> _Exercise aim_: All lines below must be repeated exactly, with the pictures omitted.

======== Dataset entries

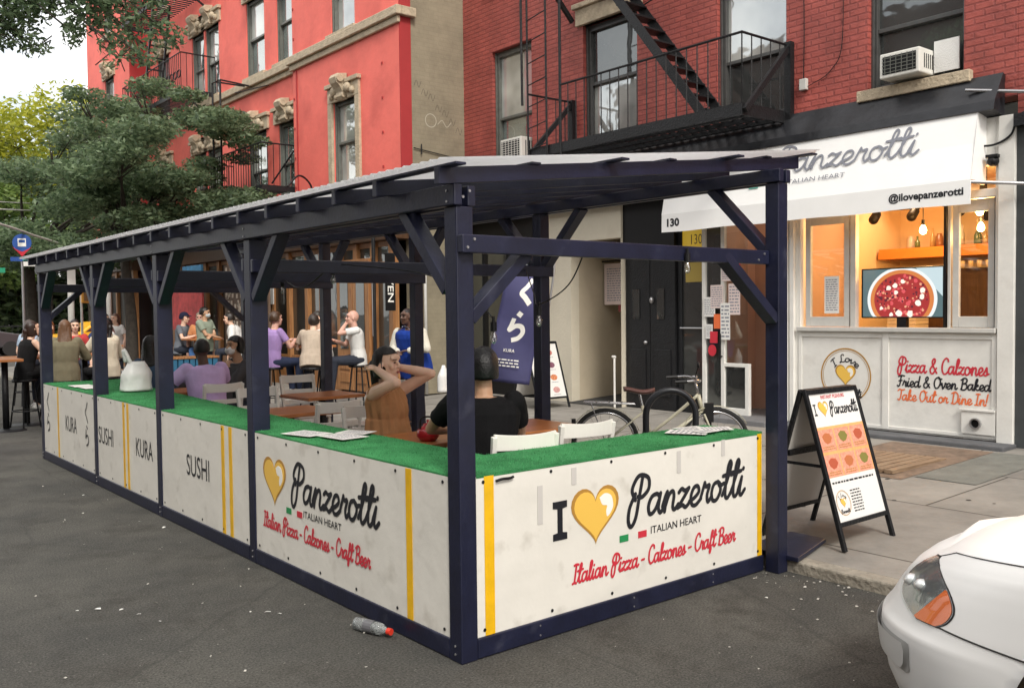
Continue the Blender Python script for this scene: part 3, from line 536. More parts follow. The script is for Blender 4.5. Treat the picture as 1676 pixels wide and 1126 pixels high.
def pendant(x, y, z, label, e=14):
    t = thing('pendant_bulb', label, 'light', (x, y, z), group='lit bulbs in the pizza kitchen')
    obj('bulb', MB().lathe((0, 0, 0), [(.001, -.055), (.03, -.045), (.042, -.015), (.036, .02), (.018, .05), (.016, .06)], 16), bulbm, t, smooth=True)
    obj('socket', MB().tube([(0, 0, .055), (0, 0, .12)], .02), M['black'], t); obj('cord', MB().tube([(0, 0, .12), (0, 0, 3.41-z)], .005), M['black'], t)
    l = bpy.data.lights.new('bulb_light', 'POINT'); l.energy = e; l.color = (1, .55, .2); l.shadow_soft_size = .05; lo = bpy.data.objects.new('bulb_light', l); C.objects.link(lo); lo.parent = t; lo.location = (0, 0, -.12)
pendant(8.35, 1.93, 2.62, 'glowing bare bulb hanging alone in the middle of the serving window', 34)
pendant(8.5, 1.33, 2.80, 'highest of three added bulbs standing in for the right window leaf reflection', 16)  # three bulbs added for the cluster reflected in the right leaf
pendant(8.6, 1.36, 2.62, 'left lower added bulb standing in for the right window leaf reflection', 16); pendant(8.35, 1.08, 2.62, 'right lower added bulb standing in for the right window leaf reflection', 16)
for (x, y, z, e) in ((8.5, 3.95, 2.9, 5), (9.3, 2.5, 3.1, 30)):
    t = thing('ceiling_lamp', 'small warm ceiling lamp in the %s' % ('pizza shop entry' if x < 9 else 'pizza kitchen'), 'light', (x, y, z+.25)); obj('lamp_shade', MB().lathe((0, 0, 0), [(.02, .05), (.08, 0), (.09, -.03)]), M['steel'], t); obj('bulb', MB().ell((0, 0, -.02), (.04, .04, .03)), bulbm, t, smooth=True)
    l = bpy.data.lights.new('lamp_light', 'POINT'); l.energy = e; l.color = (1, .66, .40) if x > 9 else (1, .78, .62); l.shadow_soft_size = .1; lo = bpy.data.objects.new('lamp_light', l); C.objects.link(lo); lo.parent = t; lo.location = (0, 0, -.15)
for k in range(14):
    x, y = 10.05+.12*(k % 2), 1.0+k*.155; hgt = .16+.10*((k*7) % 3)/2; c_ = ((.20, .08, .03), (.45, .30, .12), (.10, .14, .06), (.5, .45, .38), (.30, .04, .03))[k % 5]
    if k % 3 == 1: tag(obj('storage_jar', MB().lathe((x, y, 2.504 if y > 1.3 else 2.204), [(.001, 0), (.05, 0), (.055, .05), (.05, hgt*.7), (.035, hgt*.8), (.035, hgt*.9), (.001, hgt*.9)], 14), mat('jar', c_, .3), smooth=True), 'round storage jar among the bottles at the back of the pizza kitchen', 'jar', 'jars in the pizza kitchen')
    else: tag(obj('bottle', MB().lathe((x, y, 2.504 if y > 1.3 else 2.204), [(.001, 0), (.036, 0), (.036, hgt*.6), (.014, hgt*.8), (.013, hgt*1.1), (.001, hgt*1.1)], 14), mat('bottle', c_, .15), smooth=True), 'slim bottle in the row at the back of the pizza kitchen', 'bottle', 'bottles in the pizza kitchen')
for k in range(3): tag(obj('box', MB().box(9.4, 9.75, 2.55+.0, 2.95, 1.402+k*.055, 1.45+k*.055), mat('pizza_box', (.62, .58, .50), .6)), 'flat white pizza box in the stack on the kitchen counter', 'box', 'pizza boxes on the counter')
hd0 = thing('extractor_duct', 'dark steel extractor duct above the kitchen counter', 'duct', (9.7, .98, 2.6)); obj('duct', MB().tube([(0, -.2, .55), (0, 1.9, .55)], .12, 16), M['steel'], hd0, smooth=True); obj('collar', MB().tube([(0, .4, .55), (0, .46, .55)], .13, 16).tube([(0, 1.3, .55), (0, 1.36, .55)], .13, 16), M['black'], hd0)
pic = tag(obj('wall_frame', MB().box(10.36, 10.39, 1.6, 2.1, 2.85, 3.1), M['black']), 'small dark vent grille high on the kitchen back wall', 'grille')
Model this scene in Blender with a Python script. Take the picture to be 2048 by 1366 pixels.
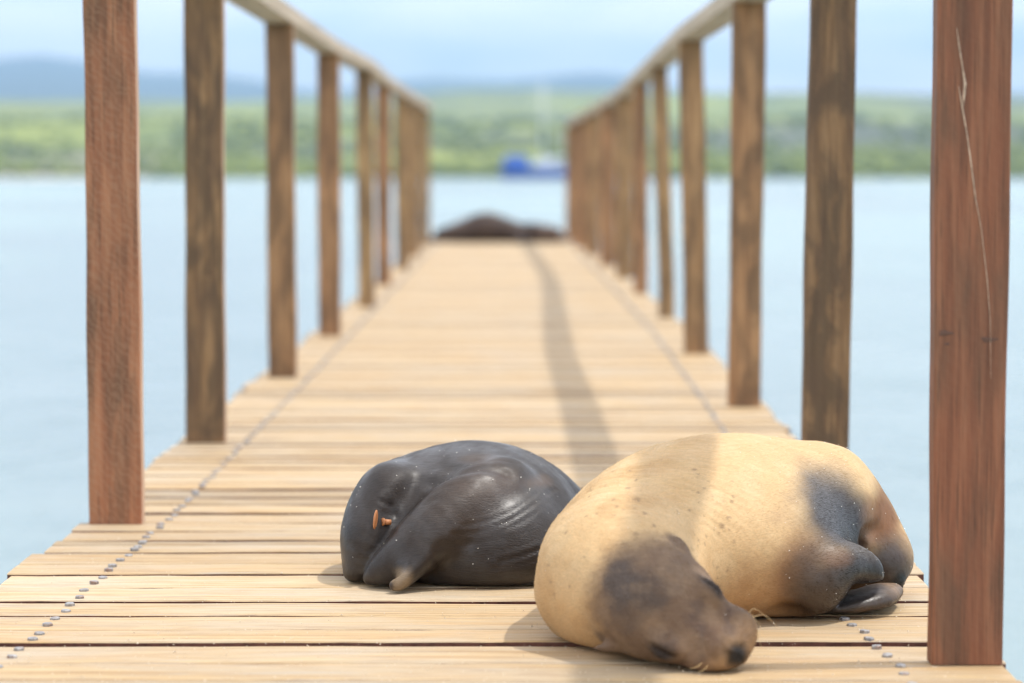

================

> _Worked answer_:
Continue the Blender Python script for this scene: part 3, from line 536. More parts follow. The script is for Blender 4.5. Treat the picture as 1676 pixels wide and 1126 pixels high.
def pendant(x, y, z, label, e=14):
    t = thing('pendant_bulb', label, 'light', (x, y, z), group='lit bulbs in the pizza kitchen')
    obj('bulb', MB().lathe((0, 0, 0), [(.001, -.055), (.03, -.045), (.042, -.015), (.036, .02), (.018, .05), (.016, .06)], 16), bulbm, t, smooth=True)
    obj('socket', MB().tube([(0, 0, .055), (0, 0, .12)], .02), M['black'], t); obj('cord', MB().tube([(0, 0, .12), (0, 0, 3.41-z)], .005), M['black'], t)
    l = bpy.data.lights.new('bulb_light', 'POINT'); l.energy = e; l.color = (1, .55, .2); l.shadow_soft_size = .05; lo = bpy.data.objects.new('bulb_light', l); C.objects.link(lo); lo.parent = t; lo.location = (0, 0, -.12)
pendant(8.35, 1.93, 2.62, 'glowing bare bulb hanging alone in the middle of the serving window', 34)
pendant(8.5, 1.33, 2.80, 'highest of three added bulbs standing in for the right window leaf reflection', 16)  # three bulbs added for the cluster reflected in the right leaf
pendant(8.6, 1.36, 2.62, 'left lower added bulb standing in for the right window leaf reflection', 16); pendant(8.35, 1.08, 2.62, 'right lower added bulb standing in for the right window leaf reflection', 16)
for (x, y, z, e) in ((8.5, 3.95, 2.9, 5), (9.3, 2.5, 3.1, 30)):
    t = thing('ceiling_lamp', 'small warm ceiling lamp in the %s' % ('pizza shop entry' if x < 9 else 'pizza kitchen'), 'light', (x, y, z+.25)); obj('lamp_shade', MB().lathe((0, 0, 0), [(.02, .05), (.08, 0), (.09, -.03)]), M['steel'], t); obj('bulb', MB().ell((0, 0, -.02), (.04, .04, .03)), bulbm, t, smooth=True)
    l = bpy.data.lights.new('lamp_light', 'POINT'); l.energy = e; l.color = (1, .66, .40) if x > 9 else (1, .78, .62); l.shadow_soft_size = .1; lo = bpy.data.objects.new('lamp_light', l); C.objects.link(lo); lo.parent = t; lo.location = (0, 0, -.15)
for k in range(14):
    x, y = 10.05+.12*(k % 2), 1.0+k*.155; hgt = .16+.10*((k*7) % 3)/2; c_ = ((.20, .08, .03), (.45, .30, .12), (.10, .14, .06), (.5, .45, .38), (.30, .04, .03))[k % 5]
    if k % 3 == 1: tag(obj('storage_jar', MB().lathe((x, y, 2.504 if y > 1.3 else 2.204), [(.001, 0), (.05, 0), (.055, .05), (.05, hgt*.7), (.035, hgt*.8), (.035, hgt*.9), (.001, hgt*.9)], 14), mat('jar', c_, .3), smooth=True), 'round storage jar among the bottles at the back of the pizza kitchen', 'jar', 'jars in the pizza kitchen')
    else: tag(obj('bottle', MB().lathe((x, y, 2.504 if y > 1.3 else 2.204), [(.001, 0), (.036, 0), (.036, hgt*.6), (.014, hgt*.8), (.013, hgt*1.1), (.001, hgt*1.1)], 14), mat('bottle', c_, .15), smooth=True), 'slim bottle in the row at the back of the pizza kitchen', 'bottle', 'bottles in the pizza kitchen')
for k in range(3): tag(obj('box', MB().box(9.4, 9.75, 2.55+.0, 2.95, 1.402+k*.055, 1.45+k*.055), mat('pizza_box', (.62, .58, .50), .6)), 'flat white pizza box in the stack on the kitchen counter', 'box', 'pizza boxes on the counter')
hd0 = thing('extractor_duct', 'dark steel extractor duct above the kitchen counter', 'duct', (9.7, .98, 2.6)); obj('duct', MB().tube([(0, -.2, .55), (0, 1.9, .55)], .12, 16), M['steel'], hd0, smooth=True); obj('collar', MB().tube([(0, .4, .55), (0, .46, .55)], .13, 16).tube([(0, 1.3, .55), (0, 1.36, .55)], .13, 16), M['black'], hd0)
pic = tag(obj('wall_frame', MB().box(10.36, 10.39, 1.6, 2.1, 2.85, 3.1), M['black']), 'small dark vent grille high on the kitchen back wall', 'grille')
Model this scene in Blender with a Python script. Take the picture to be 2048 by 1366 pixels.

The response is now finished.